Behind the Cover: November 2021
An earlier draft of this month’s cover.
Each month, Physics Today editors explore the research and design choices that inspired the latest cover of the magazine.
Physics Today‘s penultimate issue of the year includes a feature article
The prospect of putting a rough, roiling sea on the cover was immediately enticing. But Physics Today‘s graphic designer, Freddie Pagani, faced a problem when she set to work on it: Most seascapes—whether photographed, painted, or sketched—have a landscape aspect ratio rather than the portrait aspect ratio of a magazine cover.

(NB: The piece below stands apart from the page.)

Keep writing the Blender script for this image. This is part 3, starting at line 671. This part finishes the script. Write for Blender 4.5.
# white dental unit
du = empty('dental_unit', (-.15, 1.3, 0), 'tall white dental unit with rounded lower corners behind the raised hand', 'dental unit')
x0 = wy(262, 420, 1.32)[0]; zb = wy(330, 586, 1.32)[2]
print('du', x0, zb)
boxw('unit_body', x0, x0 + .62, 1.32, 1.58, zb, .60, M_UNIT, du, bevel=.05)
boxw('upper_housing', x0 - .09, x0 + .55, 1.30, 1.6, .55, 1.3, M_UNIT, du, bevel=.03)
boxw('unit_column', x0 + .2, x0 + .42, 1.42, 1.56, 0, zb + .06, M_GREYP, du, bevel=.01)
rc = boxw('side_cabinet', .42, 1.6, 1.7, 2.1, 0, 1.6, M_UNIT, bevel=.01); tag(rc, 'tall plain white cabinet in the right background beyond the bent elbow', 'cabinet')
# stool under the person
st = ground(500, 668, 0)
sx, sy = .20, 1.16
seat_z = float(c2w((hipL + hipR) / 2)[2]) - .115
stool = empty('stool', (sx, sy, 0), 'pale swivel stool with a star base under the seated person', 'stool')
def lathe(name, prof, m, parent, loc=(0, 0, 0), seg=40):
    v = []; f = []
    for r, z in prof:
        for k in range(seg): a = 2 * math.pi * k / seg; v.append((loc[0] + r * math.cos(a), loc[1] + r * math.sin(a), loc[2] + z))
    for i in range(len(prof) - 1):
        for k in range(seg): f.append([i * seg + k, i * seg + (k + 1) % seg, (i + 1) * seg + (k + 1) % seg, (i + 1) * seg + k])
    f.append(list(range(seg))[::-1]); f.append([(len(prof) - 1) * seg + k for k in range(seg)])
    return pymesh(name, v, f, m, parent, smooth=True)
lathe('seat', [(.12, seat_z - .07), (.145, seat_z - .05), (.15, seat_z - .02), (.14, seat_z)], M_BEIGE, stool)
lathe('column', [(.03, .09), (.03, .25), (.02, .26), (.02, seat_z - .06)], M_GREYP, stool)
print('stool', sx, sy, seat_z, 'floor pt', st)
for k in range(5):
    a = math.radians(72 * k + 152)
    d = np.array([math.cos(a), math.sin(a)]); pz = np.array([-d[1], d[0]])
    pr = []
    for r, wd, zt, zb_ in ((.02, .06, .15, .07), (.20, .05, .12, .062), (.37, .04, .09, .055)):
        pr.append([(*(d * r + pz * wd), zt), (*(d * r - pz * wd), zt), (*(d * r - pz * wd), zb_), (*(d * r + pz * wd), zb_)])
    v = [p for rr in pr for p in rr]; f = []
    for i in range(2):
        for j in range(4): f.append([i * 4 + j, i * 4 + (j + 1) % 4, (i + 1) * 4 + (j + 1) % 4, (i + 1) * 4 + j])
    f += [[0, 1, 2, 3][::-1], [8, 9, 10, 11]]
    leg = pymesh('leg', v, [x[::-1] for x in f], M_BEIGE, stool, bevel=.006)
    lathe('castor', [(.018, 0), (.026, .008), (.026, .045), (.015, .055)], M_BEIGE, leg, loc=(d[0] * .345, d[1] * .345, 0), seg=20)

Pagani eventually found a suitably vertical image on iStock, a stock photography provider in Calgary, Alberta. The photographer, Anna Omelchenko, told Physics Today she took the photo in 2010 in Lebanon, where she lives.
Although preparing the image for the cover was straightforward, deciding on how to treat the main cover line was not. Initially Pagani favored splitting the line into two parts, “How wind” and “makes waves,” and rendering them in different typefaces.
When Physics Today‘s managing editor, Richard Fitzgerald, saw the provisional cover, he suggested making the split after “makes” instead, as shown here, to highlight “waves.” Editor-in-chief Charles Day then suggested running the cover line in white (instead of dark blue as it is in the image) to make it stand out from the dark blue Physics Today logo. Those two tweaks made it into the final version.
The roughness of the sea in Omelchenko’s photograph reflects the difficulty of understanding how wind transfers its momentum to make waves. As Pizzo, Deike, and Ayet point out in their article, the interface between air and water where waves are born is not only turbulent, but turbulent over a broad range of spatial and temporal scales.